SHAPIRO: That's a British TV ad from the 1960s, but it might as well have been from last month. At the Consumer Electronics Show this year, Kodak announced it is reissuing the Super 8 camera. We're going to get to the camera itself in a moment but first, we want to explore the lasting appeal of 8mm film, so we've gotten in touch with director Jeff Preiss. He came to NPR West on a break from shooting a commercial in LA. Welcome to the show.

JEFF PREISS: Hey. It's great to be here.

SHAPIRO: Why use Super 8 film? What's so special about it?

PREISS: Why is it magic? It just is. In the '60s, it was what was being pointed at me at my birthday. And then these images were being replayed about a week later on a projector, and the whole thing seemed magical.

SHAPIRO: What do those images look like? How is it different from the kind of video that we're familiar with today?

PREISS: The images are soft in a very painterly way. The film itself is tiny. It's, you know, smaller than a fingernail.

SHAPIRO: Eight mm wide. That's where it gets its name from.

PREISS: Yeah, the gauge is 8 mm. And the quality of the material itself is projected along with the image, so you're seeing this swimming grain that people recognize. And that Kodachrome world - the blue sky as being this kind of lollipop blue and someone's red lipstick a red that almost exists only in your imagination - it's so beautiful. And I think we have a generation now that's kind of coming to age post-materiality. And they're now beginning to look at these older analog formats, and they're discovering the intangible quality. You can't put your finger on it, but it's there and it is a satisfying experience.

SHAPIRO: That's director Jeff Preiss. Jeff, thanks so much for talking with us.

PREISS: Such a pleasure.

SHAPIRO: And let's hear now from David Sax, who wrote about Kodak's Super 8 reissue for the New Yorker. Welcome to the show.

DAVID SAX: Great to be here.

SHAPIRO: And what do we know about the new camera?

SAX: The new camera is a mashup of analog and digital technology. What they've added there were all sorts of interesting digital controls - ways to record sound, ways to control different exposures in the camera using the similar sort of touchscreen controls that you'd find in video cameras.

SHAPIRO: Put this into context for us. In your piece, you argue that while businesses are told their goal should be to make a billion dollars by the becoming the next Instagram or Uber, this is a different path that perhaps might be more realistic.

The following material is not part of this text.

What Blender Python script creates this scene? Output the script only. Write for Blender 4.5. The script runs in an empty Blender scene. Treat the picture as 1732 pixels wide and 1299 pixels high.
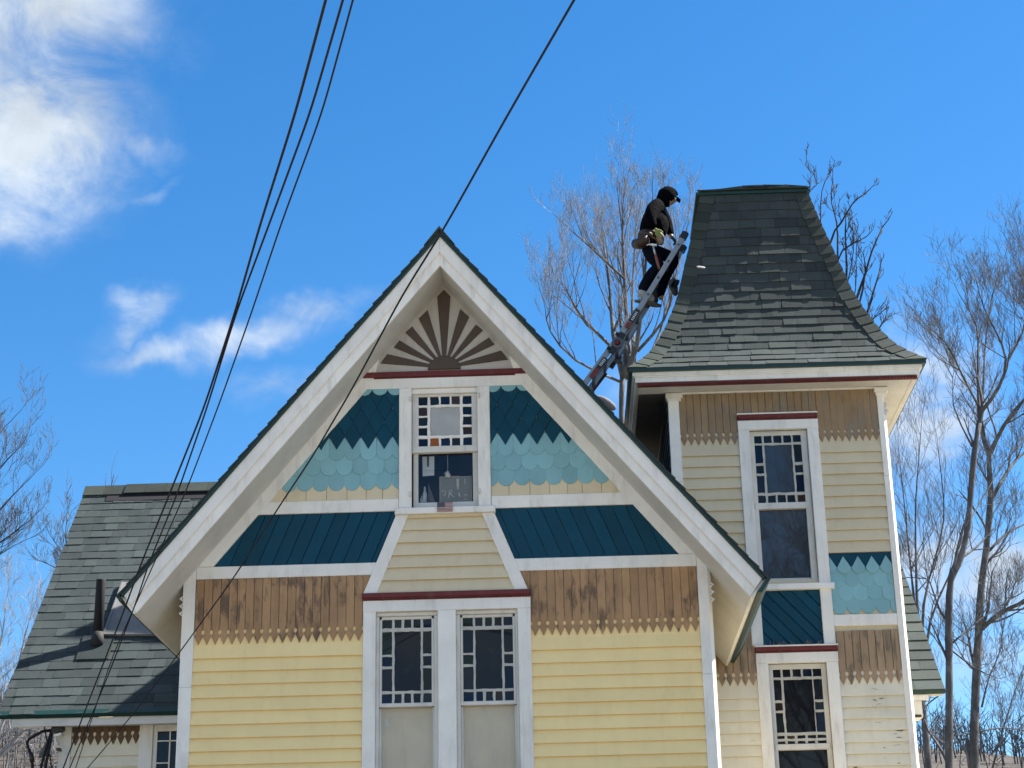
import bpy, math, random
from mathutils import Vector, Matrix, noise as mnoise
R = random.Random(11)
V = Vector
scn = bpy.context.scene
COL = scn.collection

EXPO, SUNE, SKYS, SKYSAT, SKYVAL, CLOUDC = 1.97, 4.5, .10, 1.33, .536, (2.25, 2.48, 2.68)
# ------------------------------------------------------------------ camera
CAM = V((1.2887, -18.807, 1.6))
FOC = 3064.77                       # focal length in pixels of a 1732 px wide frame
PITCH, YAW, ROLL = 0.3526, -0.0287, -0.0201
FW = V((math.sin(YAW)*math.cos(PITCH), math.cos(YAW)*math.cos(PITCH), math.sin(PITCH)))
_r = V((math.cos(YAW), -math.sin(YAW), 0)); _u = _r.cross(FW)
RT = _r*math.cos(ROLL)+_u*math.sin(ROLL); UP = -_r*math.sin(ROLL)+_u*math.cos(ROLL)
cd = bpy.data.cameras.new('camera'); cam = bpy.data.objects.new('camera', cd); COL.objects.link(cam)
cd.sensor_width = 36; cd.lens = FOC/1732*36; cd.clip_end = 3000; cd.clip_start = .1
m = Matrix((RT, UP, -FW)).transposed().to_4x4(); m.translation = CAM
cam.matrix_world = m; scn.camera = cam

def at(px, py, y):
    """world point at depth y seen where the photograph shows (px, py): a surveyor's ray"""
    d = FW+RT*((px-866)/FOC)-UP*((py-649.5)/FOC)
    return CAM+d*((y-CAM.y)/d.y)

# ------------------------------------------------------------------ light
SUN = V((.645, .168, .745)).normalized()
EL = math.asin(SUN.z); AZ = math.atan2(SUN.x, SUN.y)
w = bpy.data.worlds.new('World'); scn.world = w; w.use_nodes = True
scn.view_settings.view_transform = 'Standard'; scn.view_settings.look = 'None'
scn.view_settings.exposure = EXPO; scn.view_settings.gamma = 1
sd = bpy.data.lights.new('sun', 'SUN'); sd.energy = SUNE; sd.angle = math.radians(.5); sd.color = (1, .95, .86)
so = bpy.data.objects.new('sun', sd); COL.objects.link(so); so.location = (20, 10, 30)
so.rotation_euler = SUN.to_track_quat('Z', 'Y').to_euler()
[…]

SAX: Right. The narrative of the new economy is disrupt, disrupt, disrupt. But unfortunately, that only works if you're the one company that gains the monopoly advantage, whether you're Apple or Amazon or Uber. For other businesses, you know, there is money to be made and profit to be made in niches and certain parts of businesses that are growing. Kodak is a business that is about 1 percent of what it once was. And yet, over the past couple of years, there has been this growing demand for analog cameras and film by consumers. And so while Kodak abandoned a lot of that a couple of years ago as the business was heading towards bankruptcy, now that they're sort of rebuilding, they're looking around at what Fuji's done with instant cameras, what The Impossible Project has done with Polaroid technology, and even the vinyl record business, for example, and saying well, there is some demand for it, so is there a way that we can grow this demand? Is there a way we can stimulate it with new products, new services that tap into the property that we have and the resources that we have and the products that we're still making?

SHAPIRO: David Sax is a writer in Toronto. Thanks for joining us.